けっこうエネルギーを消耗するので、後半でスピードが落ちます。

特に頭の中で数値を覚えておくというのは効率が悪いので、こまめにメモしていく方がいいと思います。

計算の工夫が出来そうなときはなるべく最後まで計算せずに進みます。

 

見直しは解き終わってすぐにやっておく方が時間が短縮できます。

あとでまとめてやろうとすると思い出すのに時間がかかります。

文章題なら数値を当てはめて検算、解答の数値がおかしくないか、何を問われているのかなどを確認します。
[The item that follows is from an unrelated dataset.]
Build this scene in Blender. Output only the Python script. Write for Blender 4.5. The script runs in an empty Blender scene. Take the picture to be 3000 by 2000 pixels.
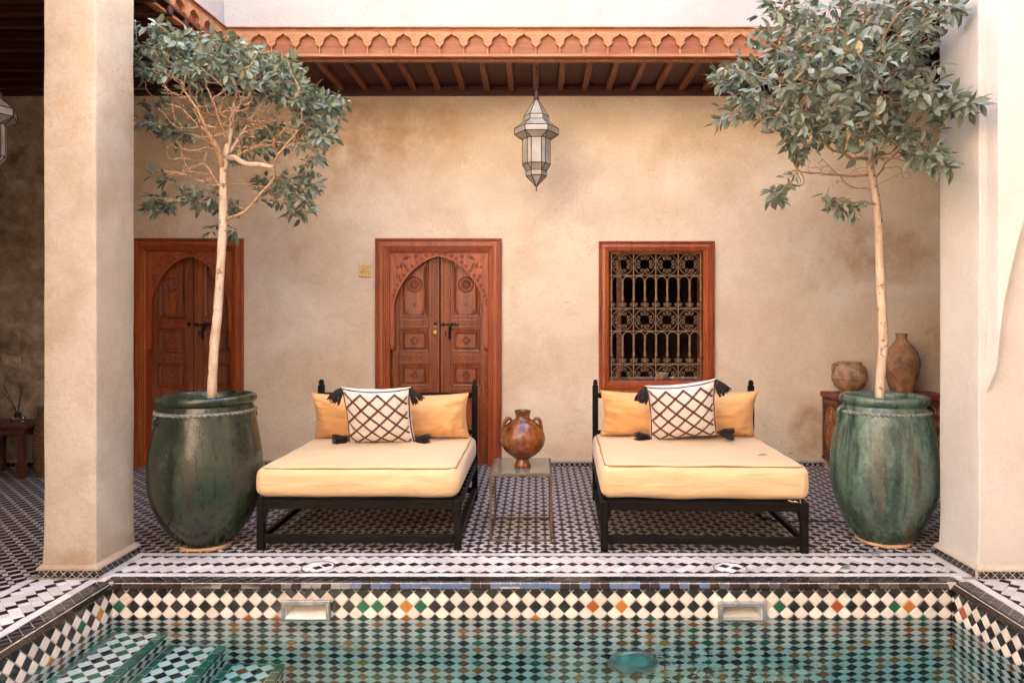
import bpy, math, random
import numpy as np
from mathutils import Vector, Matrix, noise

SC = bpy.context.scene
COL = SC.collection
RN = random.Random(11)
PI = math.pi
rad = math.radians

# ------------------------------------------------------------------ camera, sky, sun, exposure
F, CX, CY, EYE = 2110.0, 1570.0, 936.0, 1.6          # measured from the photograph
cam = bpy.data.cameras.new('camera')
cam.sensor_width = 36.0
cam.lens = F / 3000.0 * 36.0
cam.shift_x = (1500 - CX) / 3000.0
cam.shift_y = (CY - 1000) / 3000.0
cam.clip_end = 200
cam.clip_start = 0.05
cam_o = bpy.data.objects.new('camera', cam)
cam_o.location = (0, 0, EYE)
cam_o.rotation_euler = (rad(90), 0, 0)
COL.objects.link(cam_o)
SC.camera = cam_o

SUN_EL, SUN_AZ = 41.0, 48.0                            # azimuth from +Y towards +X
w = bpy.data.worlds.new('World')
SC.world = w
w.use_nodes = True
wn = w.node_tree
bg = wn.nodes['Background']
sky = wn.nodes.new('ShaderNodeTexSky')
sky.sky_type = 'NISHITA'
sky.sun_disc = False
sky.dust_density = 4.0
sky.ozone_density = 0.6
sky.sun_elevation = rad(SUN_EL)
sky.sun_rotation = rad(SUN_AZ)
wn.links.new(sky.outputs[0], bg.inputs[0])
bg.inputs[1].default_value = 0.15
sl = bpy.data.lights.new('sun', 'SUN')
sl.energy = 2.9
sl.angle = rad(0.5)
sl.color = (1.0, 0.93, 0.83)
so = bpy.data.objects.new('sun', sl)
sd = Vector((math.sin(rad(SUN_AZ)) * math.cos(rad(SUN_EL)), math.cos(rad(SUN_AZ)) * math.cos(rad(SUN_EL)), math.sin(rad(SUN_EL))))
so.rotation_euler = (-sd).to_track_quat('-Z', 'Y').to_euler()
so.location = (0, 0, 12)
COL.objects.link(so)
SC.view_settings.view_transform = 'Standard'
SC.view_settings.look = 'None'
SC.view_settings.exposure = 4.0
SC.view_settings.gamma = 1
SC.view_settings.use_curve_mapping = False
SC.render.engine = 'CYCLES'
SC.cycles.use_denoising = True
SC.cycles.max_bounces = 14
SC.cycles.diffuse_bounces = 7
SC.cycles.transmission_bounces = 8
SC.cycles.sample_clamp_indirect = 8


def at(px, py, d):
    return Vector(((px - CX) * d / F, d, EYE + (CY - py) * d / F))


def flr(px, py):
    return at(px, py, F * EYE / (py - CY))


# ------------------------------------------------------------------ materials
MATS = {}


class NT:
    def __init__(s, name):
        s.m = bpy.data.materials.new(name)
        s.m.use_nodes = True
        s.t = s.m.node_tree
        s.b = s.t.nodes['Principled BSDF']
        s.co = s.n('ShaderNodeTexCoord')
        s.obj = s.co.outputs['Object']
        MATS[name] = s.m

    def n(s, typ, **kw):
        nd = s.t.nodes.new(typ)
        for k, v in kw.items():
            setattr(nd, k, v)
        return nd

    def set(s, sock, v):
        if hasattr(v, 'is_linked') or isinstance(v, bpy.types.NodeSocket):
            s.t.links.new(v, sock)
        else:
            if isinstance(v, (tuple, list)) and len(v) == 3 and sock.type == 'RGBA':
                v = (*v, 1)
            sock.default_value = v

    def p(s, **kw):
        for k, v in kw.items():
            s.set(s.b.inputs[k.replace('_', ' ')], v)
        return s

    def mapping(s, scale=(1, 1, 1), rot=(0, 0, 0), vec=None):
        m = s.n('ShaderNodeMapping')
        m.inputs['Scale'].default_value = scale
        m.inputs['Rotation'].default_value = rot
        s.set(m.inputs[0], vec if vec is not None else s.obj)
        return m.outputs[0]

    def noise(s, scale, detail=4, rough=0.55, dist=0, vec=None):
        x = s.n('ShaderNodeTexNoise')
        s.set(x.inputs['Vector'], vec if vec is not None else s.obj)
        x.inputs['Scale'].default_value = scale
        x.inputs['Detail'].default_value = detail
        x.inputs['Roughness'].default_value = rough
        x.inputs['Distortion'].default_value = dist
        return x.outputs[0]

    def ramp(s, fac, stops):
        r = s.n('ShaderNodeValToRGB')
        s.set(r.inputs[0], fac)
        e = r.color_ramp.elements
        while len(e) < len(stops):
            e.new(0.5)
        for i, (p, c) in enumerate(stops):
            e[i].position = p
            e[i].color = (*c, 1) if isinstance(c, (tuple, list)) else (c, c, c, 1)
        return r.outputs[0]

    def mix(s, fac, a, b, blend='MIX'):
        m = s.n('ShaderNodeMix', data_type='RGBA', blend_type=blend)
        s.set(m.inputs[0], fac)
        s.set(m.inputs[6], a)
        s.set(m.inputs[7], b)
        return m.outputs[2]

    def math(s, op, a, b=0.0, c=None):
        m = s.n('ShaderNodeMath', operation=op)
        s.set(m.inputs[0], a)
        s.set(m.inputs[1], b)
        if c is not None:
            s.set(m.inputs[2], c)
        return m.outputs[0]

    def bump(s, h, strength=0.3, dist=0.01, prev=None):
        b = s.n('ShaderNodeBump')
        b.inputs['Strength'].default_value = strength
        b.inputs['Distance'].default_value = dist
        s.set(b.inputs['Height'], h)
        if prev is not None:
            s.set(b.inputs['Normal'], prev)
        return b.outputs[0]

    def rnd(s):
        o = s.n('ShaderNodeObjectInfo').outputs['Random']
        g = s.n('ShaderNodeNewGeometry').outputs['Random Per Island']
        return s.math('FRACT', s.math('ADD', s.math('MULTIPLY', o, 7.13), g))


def plaster(name, c1, c2, c3, stain=0.5, seed=0.0, sc=1.0, blobs=(), hair=0.2):
    t = NT(name)
    v = t.n('ShaderNodeMapping')
    v.inputs['Location'].default_value = (seed, seed * 1.7, seed * 0.3)
    t.set(v.inputs[0], t.obj)
    v = v.outputs[0]
    big = t.noise(0.75 * sc, 6, 0.62, 0.7, v)
    mid = t.noise(1.5 * sc, 8, 0.62, 0.45, v)
    fin = t.noise(45, 5, 0.7, 0.5, v)
    a = t.mix(t.ramp(big, [(0.36, 0.0), (0.64, 1.0)]), c1, c2)
    b = t.mix(t.math('MULTIPLY', t.ramp(mid, [(0.46, 0.0), (0.80, 1.0)]), stain), a, c3)
    c = t.mix(t.math('MULTIPLY', t.ramp(fin, [(0.35, 1.0), (0.6, 0.0)]), 0.20), b, c3)
    stk = t.noise(2.4, 7, 0.65, 1.4, t.mapping((1.0, 1.0, 1.5), (0, 0.5, 0), v))
    c = t.mix(t.math('MULTIPLY', t.ramp(stk, [(0.52, 0.0), (0.70, 1.0)]), 0.13), c, tuple(min(1, x * 1.18) for x in c2))
    fmask = t.noise(4.6, 9, 0.74, 0.3, v)
    if blobs:
        wv = t.n('ShaderNodeTexNoise')
        t.set(wv.inputs['Vector'], t.obj)
        wv.inputs['Scale'].default_value = 2.1
        wv.inputs['Detail'].default_value = 7
        wv.inputs['Roughness'].default_value = 0.68
        for (bx_, bz_, rx, rz, sg, col, dis, edge) in blobs:
            vm = t.n('ShaderNodeVectorMath', operation='MULTIPLY_ADD')
            t.t.links.new(wv.outputs['Color'], vm.inputs[0])
            vm.inputs[1].default_value = (dis, 0, dis)
            t.t.links.new(t.obj, vm.inputs[2])
            mp = t.n('ShaderNodeMapping')
            mp.vector_type = 'TEXTURE'
            mp.inputs['Location'].default_value = (bx_ + dis * .5, 0, bz_ + dis * .5)
            mp.inputs['Scale'].default_value = (rx, 1e3, rz)
            t.t.links.new(vm.outputs[0], mp.inputs[0])
            ln = t.n('ShaderNodeVectorMath', operation='LENGTH')
            t.t.links.new(mp.outputs[0], ln.inputs[0])
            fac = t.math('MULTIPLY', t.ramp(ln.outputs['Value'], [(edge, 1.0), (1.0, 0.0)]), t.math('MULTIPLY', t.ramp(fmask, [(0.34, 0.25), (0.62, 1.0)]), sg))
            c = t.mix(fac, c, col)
    hl = t.math('ABSOLUTE', t.math('SUBTRACT', t.noise(4.3, 4, 0.55, 1.6, v), 0.5))
    hm = t.ramp(t.noise(1.9, 3, 0.5, 0, v), [(0.52, 0.0), (0.62, 1.0)])
    hf = t.math('MULTIPLY', t.math('MULTIPLY', t.ramp(hl, [(0.0, 1.0), (0.009, 0.0)]), hm), hair)
    c = t.mix(hf, c, c3)
    t.p(Base_Color=c, Roughness=0.82)
    t.b.inputs['Specular IOR Level'].default_value = 0.25
    st = t.noise(9, 8, 0.72, 2.0, v)
    n1 = t.bump(st, 0.55, 0.014)
    n2 = t.bump(fin, 0.25, 0.004, n1)
    scr = t.noise(70, 3, 0.6, 0, t.mapping((0.25, 0.25, 1.2), (0.5, 0.4, 0), v))
    n3 = t.bump(t.ramp(scr, [(0.30, 0.0), (0.40, 1.0)]), 0.12, 0.003, n2)
    t.p(Normal=n3)
    return t.m


def wood(name, dark, light, axis=2, rough=0.5, scale=1.0, red=None):
    t = NT(name)
    sc = [14 * scale, 14 * scale, 14 * scale]
    sc[axis] = 1.1 * scale
    v = t.mapping(tuple(sc))
    g = t.noise(1.6, 6, 0.6, 0.9, v)
    f = t.noise(9, 4, 0.6, 0.2, v)
    c = t.mix(t.ramp(g, [(0.32, 0.0), (0.66, 1.0)]), dark, light)
    c = t.mix(t.math('MULTIPLY', t.ramp(f, [(0.4, 1.0), (0.55, 0.0)]), 0.45), c, dark)
    if red:
        b = t.noise(2.3, 5, 0.6, 0.8)
        c = t.mix(t.math('MULTIPLY', t.ramp(b, [(0.48, 0.0), (0.68, 1.0)]), 0.7), c, red)
    t.p(Base_Color=c, Roughness=rough, Normal=t.bump(f, 0.25, 0.003))
    return t.m


def glazed(name, col, col2, rough=0.16, spec=0.5, dirt=0.15, dirtc=(0.30, 0.26, 0.22)):
    t = NT(name)
    r = t.rnd()
    c = t.mix(r, col, col2)
    n = t.noise(40, 5, 0.7, 0.6)
    c = t.mix(t.math('MULTIPLY', t.ramp(n, [(0.55, 0.0), (0.75, 1.0)]), dirt), c, dirtc)
    ro = t.math('MULTIPLY_ADD', r, 0.12, rough)
    t.p(Base_Color=c, Roughness=ro, Normal=t.bump(t.noise(16, 3, 0.5), 0.18, 0.004))
    t.b.inputs['Specular IOR Level'].default_value = spec
    return t.m


def plain(name, col, rough=0.5, metal=0.0, var=0.15, nscale=20, bump=0.1):
    t = NT(name)
    n = t.noise(nscale, 5, 0.6, 0.3)
    dark = tuple(x * (1 - var) for x in col)
    lite = tuple(min(1, x * (1 + var)) for x in col)
    t.p(Base_Color=t.mix(t.ramp(n, [(0.35, 0.0), (0.65, 1.0)]), dark, lite), Roughness=rough, Metallic=metal,
        Normal=t.bump(n, bump, 0.004))
    return t.m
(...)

解答欄に書き込む前に基本的なチェックはしておくべきですね。

書いてからだと間違えていたときにタイムロスします。

 

で、もうこの問題は大丈夫だと思ったら二度とそこには戻りません。

ですから、1回で確実に仕留めておく必要があります。

 

そういったことを全部やって、1分以内が目標ですね。

とは言っても、1分30秒くらいかかる問題もあります。

最終的に25分で8割取れていたら偏差値70台が狙えます。

 

 

裏ワザ?

 

どうしてもわからない問題というのがあるかと思います。

それはいい解法が思いつかないということだと思います。

そういうときは仕方がないので最終手段です。

 

「書き出し」です。

 

数列とか場合の数の問題ならひたすら順番に書いていきます。

100個くらいなら1~2分で書けます。

問題用紙の裏側とかにひたすら書くのです。

トップ層の人たちなら必ずやります。

 

書いている途中で規則性に気づいたら計算に切り替えます。

でも残り少なければそのまま書きます。

次の問題でまた使いそうなときは全部書いておくと早いですね。

 

「当てはめ」というのもあります。

適当にありそうな数値を入れてみて、題意に合うかどうか試してみる方法です。

原理としては書き出しと同じなのですが、1から書き出すよりは早い場合があります。

数値が合わないときは1つずらしてみます。

考え方としては数学的帰納法ですね。

 

角度の問題なら見た目で判断します。

数値がどこにもなければ、30度、45度、60度あたりから探っていきます。

答えが整数になる問題の場合は公倍数や公約数から探ってみたりします。

 

塾の解説とかは「きれいごと」です。

実際に塾の先生に解かせてみたら初見でそんなに綺麗にとけるとは限りません。

解説はまず答えが出てからそれに合わせて作るのです。

たった1本の補助線を引くだけで、そこに辿り着くまでに10分くらいかかったりするものなのです。

その間に何度図を描き直すかわかりません。

そういう舞台裏の話はしないのでみんな知らないだけなのです。

 

 

出題者との戦い

 

偏差値70以上は出題者との戦いです。

 

出題者もさすがに正解者0の問題は作りません。

もちろん必ず解ける問題でなければ出題ミスです。

 

基本的にはどの問題も必ず解けるという前提で考えていかなければなりません。

苦手分野とか苦手単元なんて残しておくのは論外です。

弱点があるのに勝負に挑むなんて偏差値70を舐めてるとしか思えません。

 

スポーツで言えば大会に出場するようなものです。

芸術ならコンクールに出場するようなものです。

偏差値70は決勝レベルなのです。

トーナメントなら最低6回は勝たなければなりません。

 

そんなレベルで、

「どれだけ練習したらいいですか?」

なんて聞く人はいないと思います。

 

塾の先生に負けているようではダメなのです。

 

 

心構え

 

まずは「勝つ」ことを目標とします。

テストなら満点を取ることが目標ですね。

 

「そのために必要なことをやる」のが学習計画です。

知識なのか、スピードなのか、テクニックなのか、それは人それぞれです。

しかし、トップレベルになるとだいたいみんな同じくらいの力は身につけてきます。

最後は知識の差になるかと思います。

 

とりあえず問題を解きまくりましょう。